Après une décennie d’absence, Claire Bretécher est de retour avec Petits travers, un album qui permet de constater que le sens de l’observation, et le sens de l’humour, de cette artiste légendaire sont toujours aussi affutés.
Claire Bretécher est une véritable pionnière du neuvième art, qui a longtemps été la seule femme au sein des salles de rédaction de magazines français comme Spirou, Pilote, L’Écho des savanes (dont elle est l’une des fondatrices), ou Fluide Glacial. J’ai personnellement découvert le travail de cette artiste exceptionnelle grâce à son personnage de Cellulite, une princesse « émancipée » au nez en trompette qui jetait son dévolu sur tous les hommes moindrement potables ayant le malheur de traverser son royaume, mais Bretécher a signé plusieurs séries à succès depuis ses débuts dans les années 1960, parmi lesquels Les Gnangnan, Les Frustrés ou encore Agrippine. Sa dernière bande dessinée remonte déjà à 2009, mais elle revient en force avec Petits travers, un album inattendu qui ravira ses nombreux fans.
Petits travers ne propose pas de récit s’étalant d’une couverture à l’autre, mais plutôt une décennie d’observations humoristiques, tirées directement des cartons de Claire Bretécher, et réunies par thèmes. Certains dessins sont déjà parus dans la presse, mais l’album contient une large part d’inédits.

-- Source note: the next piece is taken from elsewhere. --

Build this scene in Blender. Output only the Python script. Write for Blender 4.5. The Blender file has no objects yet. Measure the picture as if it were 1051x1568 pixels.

On apprécie avant tout la plume de Bretécher, qui pose un regard souvent caustique sur les absurdités de notre société, et multiplie les formules-chocs pour aborder le conflit des générations (« T’es pas vieille, juste un peu sénior sur les bords »), la bouffe (« Quand je stresse, je mange, quand j’ai mangé, je stresse »), ou l’amour (« Tendre, bien élevée, tout en muscles, pas de graisse superflue, toujours fraîche, appétissante… Cette viande, c’est tout le contraire de mon mari »). Le résultat est résolument adulte, et provoque la réflexion autant que le rire.
Claire Bretécher excelle dans l’art de la synthèse, et elle parvient à résumer une tendance, ou une situation complexe, en une seule image, dans la plus pure tradition de la caricature. Dans un style graphique qui peut sembler simple de prime abord, mais qui laisse transparaître ses années de métier, elle effleure à peine les décors pour se concentrer sur les personnages, dont elle reproduit comme nulle autre les attitudes corporelles. Tout en provenant de ses carnets personnels, les dessins de Petits travers ne sont pas brouillons, loin de là, et la plupart sont même en couleurs. Plusieurs des illustrations du livre sont puissantes, au point où on les imagine facilement orner un t-shirt. L’album contient son lot d’expressions franchouillardes moins évidentes pour un public québécois, mais rien qui ne gâche la lecture.
On ne peut que se réjouir de retrouver Claire Bretécher dans une aussi grande forme, et si vous ne connaissez pas cette grande dame, qui a su faire évoluer la bande dessinée au-delà des « petits Mickey » pour lui donner une certaine maturité, Petits travers constitue une porte d’entrée parfaite pour découvrir cette pionnière du neuvième art.
Petits travers, de Claire Bretécher. Publié aux Éditions Dargaud, 112 pages.